Lima Kali Dijemput Drivel Ojol Jebolan S2: Jalan Ninja Terakhir?

Oleh: Wahyu Ari Wicaksono, Storyteller
Belum lama ini, saya dijemput oleh seorang driver ojol yang fasih mengutip Gramsci dan Habermas dalam satu tarikan gas. Ia mengakhiri kalimatnya dengan, “Kritik ideologi tidak akan membayar cicilan motor, Bang.”

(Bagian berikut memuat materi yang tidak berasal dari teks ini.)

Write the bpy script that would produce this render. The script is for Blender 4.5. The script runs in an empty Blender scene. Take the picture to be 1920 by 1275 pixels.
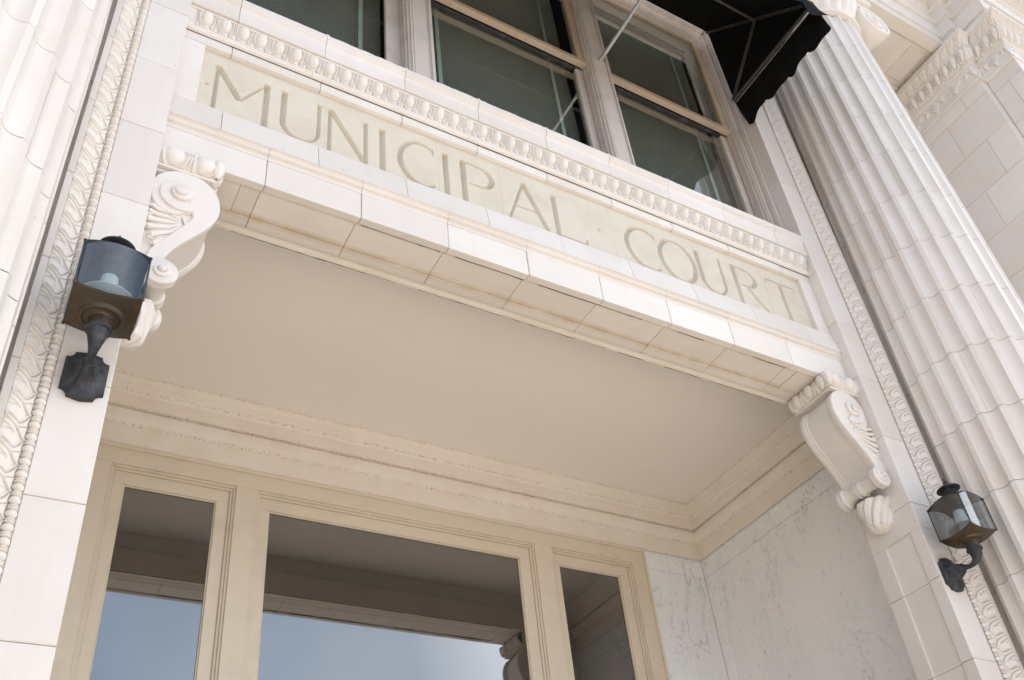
import bpy, math, random
import numpy as np
from mathutils import Vector, Matrix

random.seed(7)
rng = np.random.default_rng(7)
scene = bpy.context.scene
COL = scene.collection

# ------------------------------------------------------------------ camera
# origin = the photographer's eye (1.6 m above the pavement); X along the facade, Y into the building, Z up
R = ((0.861842, -0.496035, -0.105725), (0.232537, 0.571724, -0.786802), (0.450727, 0.653514, 0.608082))
cam = bpy.data.cameras.new('camera')
cam_o = bpy.data.objects.new('camera', cam)
COL.objects.link(cam_o)
m = Matrix.Identity(4)
for i in range(3):
    m[i][0] = R[0][i]; m[i][1] = -R[1][i]; m[i][2] = -R[2][i]
cam_o.matrix_world = m
cam.sensor_width = 36.0
cam.lens = 1793.147 / 1920 * 36
cam.shift_x = (960 - 1000.392) / 1920
cam.shift_y = (757.611 - 637.5) / 1920
cam.clip_start = 0.05
cam.clip_end = 2000
scene.camera = cam_o
EYE = 1.6

# ------------------------------------------------------------------ light
sun_dir = Vector((0.50, -0.075, 0.86)).normalized()      # towards the sun
elev = math.asin(sun_dir.z)
world = bpy.data.worlds.new("World")
scene.world = world
world.use_nodes = True
nt = world.node_tree
nt.nodes.clear()
wo = nt.nodes.new('ShaderNodeOutputWorld')
bg = nt.nodes.new('ShaderNodeBackground')
sky = nt.nodes.new('ShaderNodeTexSky')
sky.sky_type = 'NISHITA'
sky.sun_disc = False
sky.sun_elevation = elev
sky.sun_rotation = math.atan2(sun_dir.x, sun_dir.y)
sky.air_density = 1.0
sky.dust_density = 0.6
tc = nt.nodes.new('ShaderNodeTexCoord')
nz = nt.nodes.new('ShaderNodeTexNoise')
nz.inputs['Scale'].default_value = 2.2
nz.inputs['Detail'].default_value = 5
nz.inputs['Roughness'].default_value = 0.5
ramp = nt.nodes.new('ShaderNodeValToRGB')
ramp.color_ramp.elements[0].position = 0.36
ramp.color_ramp.elements[1].position = 0.66
ramp.color_ramp.elements[0].color = (0, 0, 0, 1)
ramp.color_ramp.elements[1].color = (0.95, 0.95, 0.95, 1)
cmix = nt.nodes.new('ShaderNodeMix')
cmix.data_type = 'RGBA'
cmix.inputs[7].default_value = (10.0, 11.2, 13.0, 1)
nt.links.new(tc.outputs['Generated'], nz.inputs['Vector'])
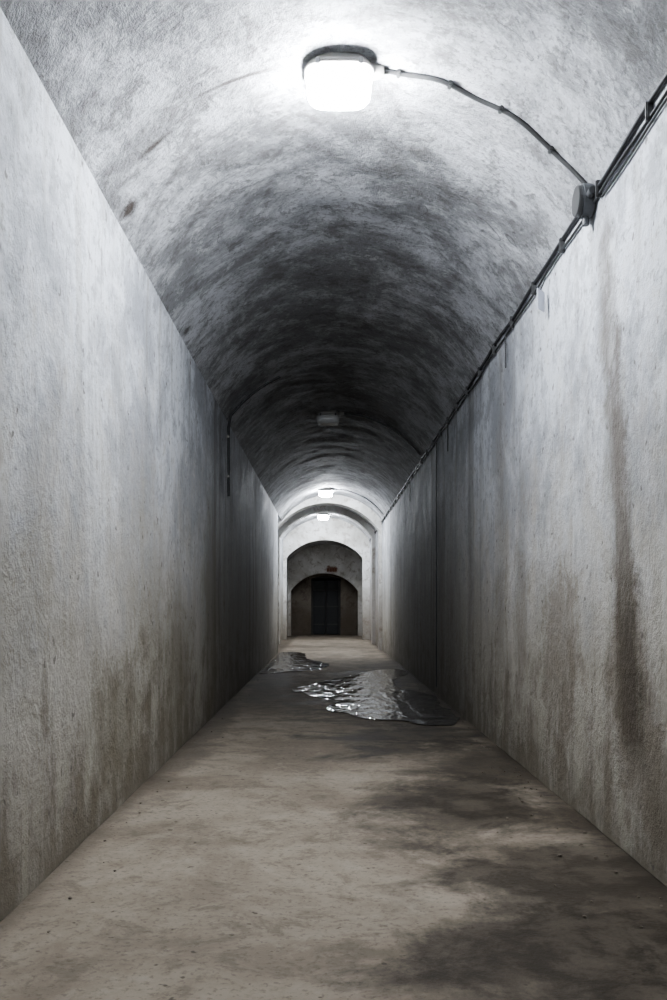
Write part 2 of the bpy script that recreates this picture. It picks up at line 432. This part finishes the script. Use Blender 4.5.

Itu kejadian kelima dalam satu bulan. Bukan yang pertama, dan jelas bukan yang terakhir. Dalam lima kesempatan berbeda, lima driver ojol berbeda, lima kisah berbeda, namun satu kesamaan yang mencolok: semua lulusan S2. Master degree. Magister. Ada yang dari universitas negeri ternama, ada yang lulusan kampus luar negeri. Tapi semuanya kini bekerja dengan helm hijau neon dan ponsel cerdas, bukan di balik meja atau mimbar ilmiah, tapi di balik setang motor 150 cc.
Ini bukan plot film pendek indie. Ini kenyataan yang panjang dan bikin perih, namun disajikan negara dalam format realitas tragikomedi.
Meritokrasi yang Jadi Mitos
Kita sering disuguhi jargon, “kerja keras akan membuahkan hasil. Pendidikan tinggi akan membuka pintu kesuksesan.” Tapi di negeri ini, pintu itu sering kali tidak dibuka, bahkan tidak memiliki gagang. Yang ada hanyalah QR code untuk check-in dan aplikasi yang minta bintang lima.
Dalam sebuah pidato kenegaraan, Bung Hatta pernah berkata, “Indonesia merdeka bukan tujuan akhir, tetapi jembatan emas menuju masyarakat adil dan makmur.” Sayangnya, kini banyak lulusan S2 justru terjebak di jembatan tol, menunggu orderan.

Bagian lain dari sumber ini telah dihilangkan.